Our first week at sea could often be described by the expression “Hurry up and wait!” When we are on station (the term used to describe being at the location where we deploy OBSs) everyone is working at full capacity. Whether it is technicians and students on deck preparing and launching the OBSs or the watch standers in the lab managing instruments and keeping careful records, everyone has a job to do and we all take our jobs seriously. However, the ocean is a rather large place, and the time it takes to go from one station to another can stretch. One might imagine all of us scientists running up to the top deck to get a marvelous Hawaiian suntan during these quiet periods, but the truth of what we are up to is even more exciting.

We are having science meetings to discuss the aims and motivations of our study.

Tony explains seismic profile acquired by R/V Conrad in 1982

Less than a week into our journey and we have had two science meetings, lead by principle investigators (PIs) Donna Shillington and Tony Watts. Scientists are voracious learners, and these meetings are ideal times for us graduate students to better understand the scientific objectives and motivating factors behind our expedition. Today’s discussion centered on the interesting gravity anomaly surrounding the Hawaiian Islands.

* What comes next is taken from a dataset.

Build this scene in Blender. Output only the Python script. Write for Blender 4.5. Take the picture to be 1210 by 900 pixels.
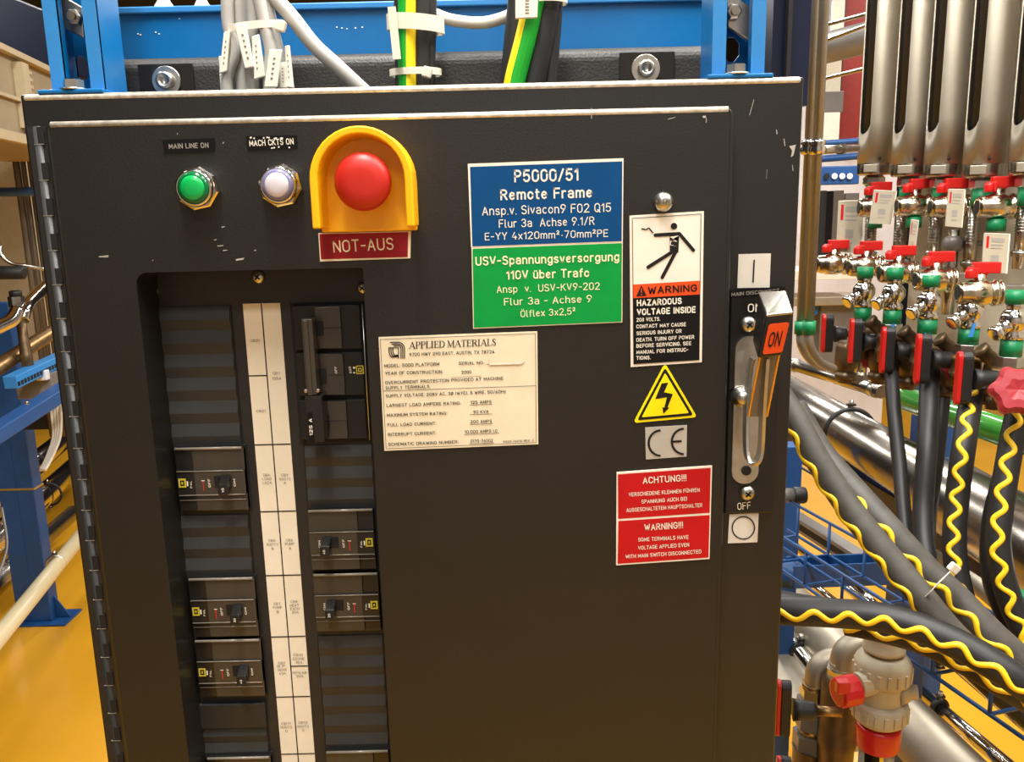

Gravity measurements are a powerful tool used by geophysicists to elucidate the structure of the earth below the surface. Aboard our ship we have instruments that can measure the strength of gravitational attraction, and we know the strength of the attraction changes based on the density of the features far below our feet. In simplest terms, regions underlain by dense features have high gravity, regions underlain by less dense features have lower gravity.

The Hawaiian Island gravity anomaly shows that the beautiful islands where so many people vacation every year are a dense geologic feature that are heavy enough to bend the surrounding oceanic plate. That bend from the load of the islands creates a gravity low surrounding the island chain. More broadly the region has the gravity signature of what is thought to be low-density melt pooling beneath the lithosphere, extending for hundreds of kilometers around the islands – this is likely the signature of the hotspot that created this island chain.

These measurements give us a peek into what is going on deep beneath the surface of the earth, but more data is required to get the full picture of the structure of the earth in this fascinating region. Our expedition will add a plethora of marine seismic data to that picture, furthering scientific understanding.